2. THE GUARANTY. The Guarantor hereby irrevocably and unconditionally
guarantees to the Beneficiary the full and timely performance, payment and
discharge by the Maker of all obligations and liabilities of Maker now existing
or hereafter arising under the Promissory Note and/or the Margin Agreement,
including, but not limited to, payment related to a margin call or a demand for
payment related to the account(s) of Maker (or his successors or assigns) (the
"Guaranteed Obligations") and hereby agrees that if the Maker shall fail to pay
any amount when and as the same shall be due and payable by the Maker to the
Beneficiary or timely to perform and discharge in full any obligation or
liability in accordance with the terms of the Guaranteed Obligations, the
Guarantor will forthwith upon demand pay to the Beneficiary an amount equal to
any such amount or perform and discharge any such obligation or liability, as
the case may be, as such payment or performance and discharge is required
pursuant to the terms of the Guaranteed Obligations to be made or done by the
Maker, and will further pay any and all
damages that may be payable by the Maker in consequence thereof and all
reasonable expenses, including attorneys' fees, that may be incurred by the
Beneficiary in enforcing such obligations and liabilities of the Maker and
enforcing the covenants and agreements of the Guarantor herein. The guaranty in
the preceding sentence is an absolute, present and continuing guaranty of
payment and of performance of obligations and not of collectibility and is in no
way conditional or contingent upon any attempt to collect from the Maker or upon
any other action, occurrence or circumstance whatsoever. It shall not be
necessary for the Beneficiary, in order to enforce such payment or performance
by the Guarantor, first to institute suit or exhaust its remedies against the
Maker or any other Person liable with respect to the Guaranteed Obligations.

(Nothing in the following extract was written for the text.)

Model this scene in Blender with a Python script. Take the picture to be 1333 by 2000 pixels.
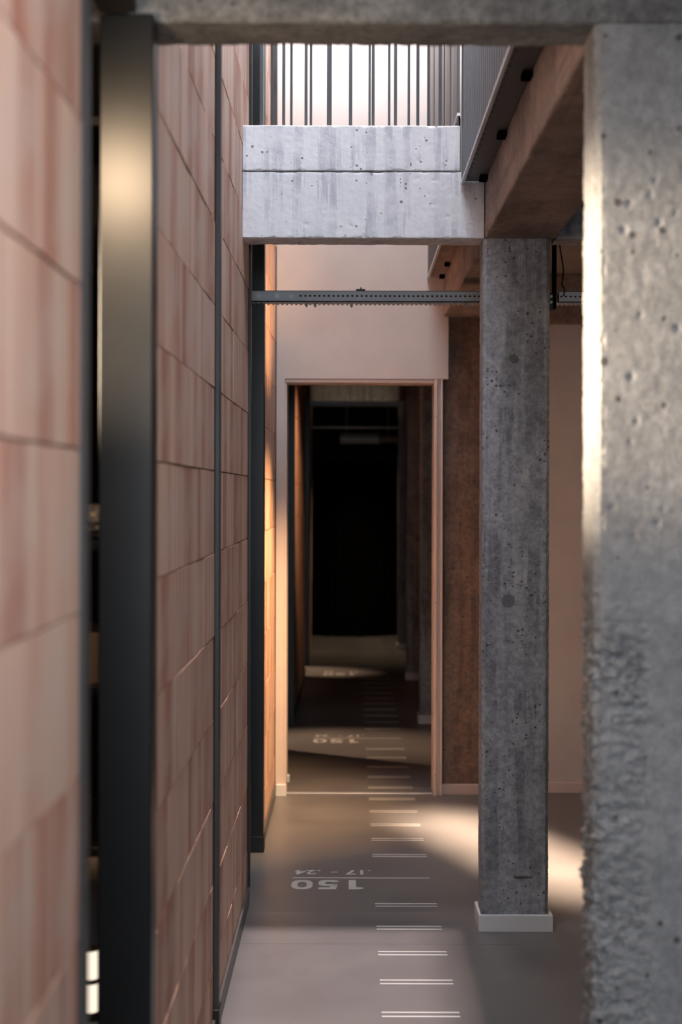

Notwithstanding anything to the contrary contained in this Guaranty Agreement,
the Guarantor shall, have the benefit of and the right to assert any defenses
against the claims of the Beneficiary which are available to the Maker and which
would have also been available to the Guarantor if Guarantor had been in the
same contractual position as the Maker under the Promissory Note, other than
defenses arising from the bankruptcy or insolvency of the Maker.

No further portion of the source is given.